SHORT EXERCISE:
Check each line of the material below, and copy it if it holds the string "pixels".

PROVIDED DATA:
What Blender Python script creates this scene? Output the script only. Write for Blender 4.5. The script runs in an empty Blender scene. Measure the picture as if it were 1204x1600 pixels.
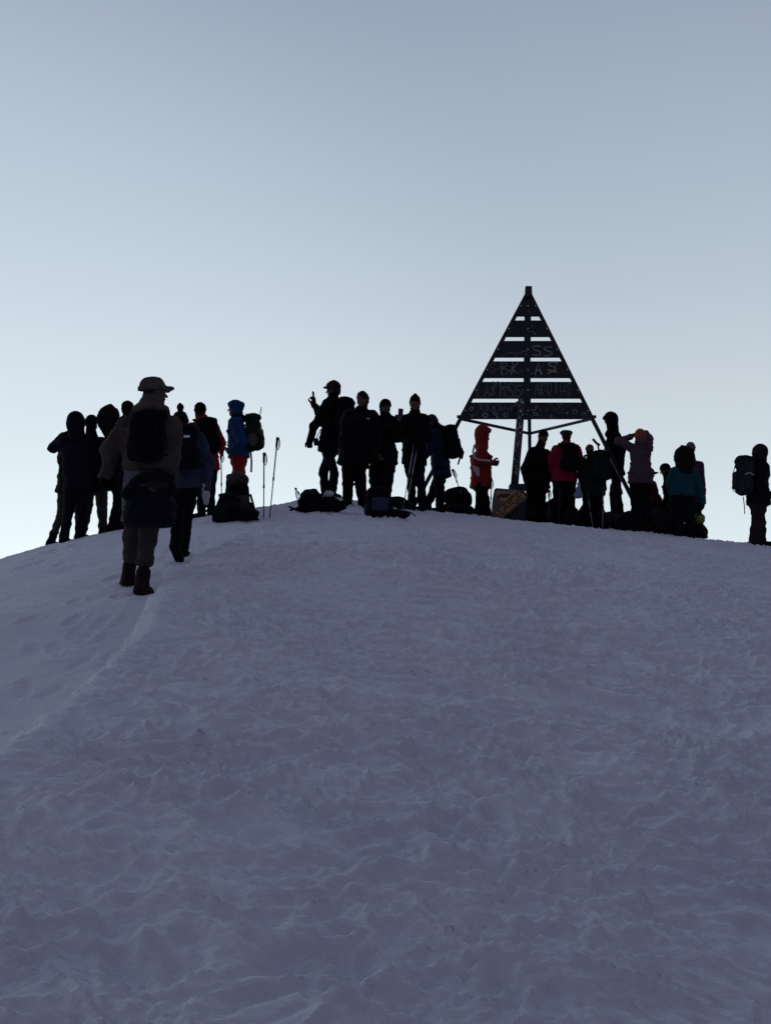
import bpy, bmesh, math, random
import numpy as np
from mathutils import Vector, Matrix
SC = bpy.context.scene
COL = SC.collection
R_ = math.radians
random.seed(7)

# ------------------------------------------------------------------ camera, sky, sun, exposure
FPX, PITCH, CAMZ = 1700.0, R_(8.0), 1.55          # focal length in pixels of the 1204 x 1600 photograph
cd = bpy.data.cameras.new('camera'); cam = bpy.data.objects.new('camera', cd); COL.objects.link(cam)
cd.sensor_fit = 'VERTICAL'; cd.sensor_height = 24.0; cd.lens = 24.0 * FPX / 1600.0
cd.clip_start = 0.05; cd.clip_end = 20000.0
cam.location = (0, 0, CAMZ); cam.rotation_euler = (R_(90) + PITCH, 0, 0)
SC.camera = cam
SC.view_settings.view_transform = 'Standard'; SC.view_settings.look = 'None'
SC.view_settings.exposure = 0.0; SC.view_settings.gamma = 1.0
SC.cycles.max_bounces = 6; SC.cycles.diffuse_bounces = 4; SC.cycles.use_denoising = True; SC.cycles.denoiser = 'OPENIMAGEDENOISE'; SC.cycles.denoising_input_passes = 'RGB_ALBEDO_NORMAL'; SC.cycles.denoising_prefilter = 'NONE'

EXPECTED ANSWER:
What Blender Python script creates this scene? Output the script only. Write for Blender 4.5. The script runs in an empty Blender scene. Measure the picture as if it were 1204x1600 pixels.
FPX, PITCH, CAMZ = 1700.0, R_(8.0), 1.55          # focal length in pixels of the 1204 x 1600 photograph